Ça c’était il y a deux mois. Depuis, Said Djinit, le représentant de l’ONU en Afrique de l’Ouest, discute avec vous, discute avec le gouvernement. Il semble que vous, opposants, ne voulez pas prendre tout de suite l’engagement d’ouvrir le dialogue, si les élections ne sont pas repoussées. Est-ce que cette conditionnalité pourrait être suspendue ?
Pour qu’on ait une discussion, franche et utile, il faut qu’il y ait un ordre du jour ! On va discuter de quoi, lorsque nous, nous sommes en dehors du processus électoral ? Les électeurs sont convoqués, la campagne est ouverte, le passage en force continue. De quoi on va discuter ? Nous avons estimé que si on doit discuter utilement, il faudrait que le système, le processus, soit arrêté !
Si les élections sont maintenues le 30 juin, que va faire l’opposition ?
L’opposition n’est pas partie prenante à ces élections-là. Nous n’avons pas déposé de dossier. Nous allons continuer à lutter pour que ces élections n’aient pas lieu.
Allez-vous empêcher la tenue du scrutin ?
Nous allons user de tous les droits qui nous sont reconnus par la Constitution, pour que ces élections n’aient pas lieu.

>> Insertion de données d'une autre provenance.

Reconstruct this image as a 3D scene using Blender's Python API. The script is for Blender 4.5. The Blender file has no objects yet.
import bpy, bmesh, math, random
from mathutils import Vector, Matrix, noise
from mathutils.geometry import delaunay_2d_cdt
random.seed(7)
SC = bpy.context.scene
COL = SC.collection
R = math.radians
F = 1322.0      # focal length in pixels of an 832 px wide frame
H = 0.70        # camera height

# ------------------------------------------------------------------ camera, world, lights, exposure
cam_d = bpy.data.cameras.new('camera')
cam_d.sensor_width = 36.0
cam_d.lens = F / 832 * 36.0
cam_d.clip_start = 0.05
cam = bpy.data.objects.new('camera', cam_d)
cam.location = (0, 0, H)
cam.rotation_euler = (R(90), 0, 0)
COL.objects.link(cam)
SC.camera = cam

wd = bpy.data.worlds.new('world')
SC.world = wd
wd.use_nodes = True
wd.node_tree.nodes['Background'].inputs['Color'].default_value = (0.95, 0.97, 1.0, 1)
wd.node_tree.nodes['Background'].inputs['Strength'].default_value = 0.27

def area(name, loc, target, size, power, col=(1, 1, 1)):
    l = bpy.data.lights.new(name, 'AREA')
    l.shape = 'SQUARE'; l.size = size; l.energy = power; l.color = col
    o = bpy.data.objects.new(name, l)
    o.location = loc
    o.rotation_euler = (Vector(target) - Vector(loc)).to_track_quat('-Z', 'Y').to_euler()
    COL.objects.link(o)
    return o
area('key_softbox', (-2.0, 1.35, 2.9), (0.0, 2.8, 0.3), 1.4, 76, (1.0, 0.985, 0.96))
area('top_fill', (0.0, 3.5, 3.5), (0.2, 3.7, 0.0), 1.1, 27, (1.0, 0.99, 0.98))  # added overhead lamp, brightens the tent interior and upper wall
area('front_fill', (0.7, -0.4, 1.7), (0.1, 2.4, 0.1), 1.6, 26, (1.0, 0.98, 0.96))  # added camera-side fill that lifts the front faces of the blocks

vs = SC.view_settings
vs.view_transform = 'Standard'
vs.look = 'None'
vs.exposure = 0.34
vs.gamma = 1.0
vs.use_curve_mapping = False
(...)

La loi vous interdit de bloquer des bureaux de vote. Donc l’opposition ne sera pas, le 30 juin, devant ces bureaux pour empêcher la tenue du scrutin?
Mais avant, nous ferons tout pour les empêcher, en organisant des marches partout sur l’ensemble du territoire national, par exemple.
Lors de la dernière manifestation, votre véhicule a été heurté par un véhicule de police et il n’en fallait pas plus pour que vos militants affirment qu’il existe un complot pour vous éliminer. Est-ce que vous croyez à cette théorie du complot ?
Oui, bien sûr. Mais on n’a pas attendu que le véhicule de la police s’acharne sur le mien pour faire de telles révélations ! Vous savez déjà que dans les cercles proches du pouvoir, les gens ont estimé que Cellou Dalein Diallo faisait trop et qu’il fallait prendre des dispositions pour mettre fin à cela. C’est un groupe d’extrémistes proches du pouvoir qui envisageait, effectivement, d’attenter à ma vie.